The court in quoting  from  the  case of Ferguson vs. Landram  (5 Bush  (Ky.), 230), cited in the above case, said:
"Upon what principle of exalted  equity shall a man be permitted  to receive a valuable consideration through  a statute, procured by his own consent or  subsequently sanctioned by him, or from which he derived an interest and consideration, and then keep the  consideration,  and repudiate the statute?"

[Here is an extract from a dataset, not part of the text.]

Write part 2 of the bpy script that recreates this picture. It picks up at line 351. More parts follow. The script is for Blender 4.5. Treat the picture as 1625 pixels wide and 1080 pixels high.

In applying this principle to the  case at bar we might likewise ask  upon what principle of exalted equity shall a  man be permitted to  receive a  valuable  consideration, through a contract, procured by his  own consent, with full knowledge of all of his rights  and of all the material facts, and then  keep  the consideration (the land in this case) and repudiate the contract?  Parties are precluded  from contradicting their solemn admissions or statements deliberately made in their contracts under these circumstances. The defendant company in  this contract specifically agreed that the steamer should be the exclusive property of the plaintiff. It was upon  this  agreement that  the  plaintiff parted with her lands.   It would not  now be just to permit it to retain the lands and question her exclusive ownership, between herself and her husband, of this boat.
"It is a principle of law of universal application (and as just as it is  general) that  admissions, whether of. law or of fact, which have been acted upon by others are conclusive  against the party making them, in all cases between him and the  person whose conduct he has thus influenced; and the principle is founded upon grounds of public policy, that a  man shall not be permitted  to repudiate his own representations."   (Toppan vs. Cleveland, C.  & C. K. Co., Fed. Cas. No. 14,099.)
Under all of the facts  before us we are irresistibly led to the  conclusion  that  the defendant  company is estopped from raising this question.

The  judgment is, therefore,  reversed, and the record will be  returned to the court below for further proceedings in accordance with this  decision, without special ruling as to costs.  So ordered.

Arellano,  C.  J.,  Torres,   Johnson, and  Moreland,  JJ., concur.